После суда в Вероне перемены настроения, превратившиеся за последние несколько лет в характерную особенность его все более неуравновешенного характера, стали еще более резкими и непредсказуемыми, чем раньше. На следующий день после казни Муссолини сказал министру иностранных дел: «Раз уж мы начали катать головы в пыли, надо идти до конца» и вручил Тамбурини, главе полиции, список неблагонадежных фашистов, которых следовало арестовать. Через несколько дней, однако, он передумал. Отменив указания, данные Тамбурини прежде, он стал говорить уже о терпимости и прощении. И действительно, в иные моменты казалось, что он утратил всякое желание властвовать и готов был только вспоминать свое прошлое и размышлять о своем месте в истории. Фотографы и журналисты по-прежнему посещали его, демонстрируя миру свидетельства того, что он еще жив и при этом нисколько не утратил своего душевного огня; но в личных разговорах все признавали, что он стал апатичным и казался побежденным. Он выглядел физически гораздо более здоровым, чем в момент освобождения из Гран-Сассо; он смело отвечал на вопросы и в устремленном в объектив взгляде ощущалась привычная сила, но когда снимок был сделан и записная книжка закрыта, он как бы впадал в летаргию.
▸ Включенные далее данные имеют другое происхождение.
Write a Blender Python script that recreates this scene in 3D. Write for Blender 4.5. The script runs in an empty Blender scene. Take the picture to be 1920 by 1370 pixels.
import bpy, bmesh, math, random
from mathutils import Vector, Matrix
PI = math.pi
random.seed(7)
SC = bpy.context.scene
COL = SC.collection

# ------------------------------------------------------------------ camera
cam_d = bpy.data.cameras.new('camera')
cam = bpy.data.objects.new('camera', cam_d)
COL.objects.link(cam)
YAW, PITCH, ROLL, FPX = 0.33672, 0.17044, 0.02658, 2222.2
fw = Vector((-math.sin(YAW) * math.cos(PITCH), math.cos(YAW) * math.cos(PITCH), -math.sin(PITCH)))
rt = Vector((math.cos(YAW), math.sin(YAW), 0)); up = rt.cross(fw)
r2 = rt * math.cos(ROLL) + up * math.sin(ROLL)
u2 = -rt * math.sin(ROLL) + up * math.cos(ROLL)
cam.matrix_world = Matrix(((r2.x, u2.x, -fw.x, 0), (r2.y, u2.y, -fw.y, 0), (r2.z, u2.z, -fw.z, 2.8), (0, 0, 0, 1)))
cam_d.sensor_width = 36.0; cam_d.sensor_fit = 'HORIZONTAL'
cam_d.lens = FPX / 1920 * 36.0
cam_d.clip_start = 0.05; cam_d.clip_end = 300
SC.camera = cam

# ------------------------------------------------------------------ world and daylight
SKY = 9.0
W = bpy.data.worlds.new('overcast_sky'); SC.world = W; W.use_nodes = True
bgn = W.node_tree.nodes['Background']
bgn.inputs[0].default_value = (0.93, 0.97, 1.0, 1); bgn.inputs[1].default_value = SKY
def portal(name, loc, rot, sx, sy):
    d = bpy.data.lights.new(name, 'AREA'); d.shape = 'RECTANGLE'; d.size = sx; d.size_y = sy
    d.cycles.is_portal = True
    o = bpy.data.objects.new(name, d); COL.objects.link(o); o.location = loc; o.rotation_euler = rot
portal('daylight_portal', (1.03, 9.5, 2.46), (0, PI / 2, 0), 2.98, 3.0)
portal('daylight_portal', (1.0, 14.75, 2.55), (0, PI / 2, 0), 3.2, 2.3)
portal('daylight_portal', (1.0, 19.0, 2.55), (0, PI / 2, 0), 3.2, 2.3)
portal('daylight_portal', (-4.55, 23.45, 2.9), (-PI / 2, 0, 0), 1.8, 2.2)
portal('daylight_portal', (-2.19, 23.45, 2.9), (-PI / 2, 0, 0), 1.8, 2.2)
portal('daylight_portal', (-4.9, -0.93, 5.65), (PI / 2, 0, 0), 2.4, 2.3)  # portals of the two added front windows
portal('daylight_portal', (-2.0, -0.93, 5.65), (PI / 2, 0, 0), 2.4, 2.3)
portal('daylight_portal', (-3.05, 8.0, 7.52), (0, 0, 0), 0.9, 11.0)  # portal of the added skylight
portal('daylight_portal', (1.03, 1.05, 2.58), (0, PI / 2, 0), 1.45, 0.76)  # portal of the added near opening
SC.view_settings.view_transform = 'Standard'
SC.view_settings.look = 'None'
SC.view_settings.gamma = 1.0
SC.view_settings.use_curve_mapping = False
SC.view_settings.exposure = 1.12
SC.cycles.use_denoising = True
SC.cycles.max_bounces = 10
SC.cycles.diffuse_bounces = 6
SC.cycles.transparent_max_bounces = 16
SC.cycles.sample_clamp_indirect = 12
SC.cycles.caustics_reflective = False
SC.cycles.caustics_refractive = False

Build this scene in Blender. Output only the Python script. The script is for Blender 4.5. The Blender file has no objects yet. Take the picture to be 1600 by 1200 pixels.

Однажды он спросил полковника Дольмана, действительно ли в Риме никто пальцем не пошевелил, чтобы помочь ему после ареста, и когда Дольман вынужден был признать, что так и было, он сказал в порыве гнева, что никогда не простит подобной неблагодарности. «Ни один человек не сделал для Рима больше со времен Юлия Цезаря. Я никогда не войду больше в Палаццо Венеция иначе, чем в роли завоевателя», — сказал он. Но на следующий день он уже забыл об этой вспышке гнева и своих притязаниях и снова погрузился в летаргию.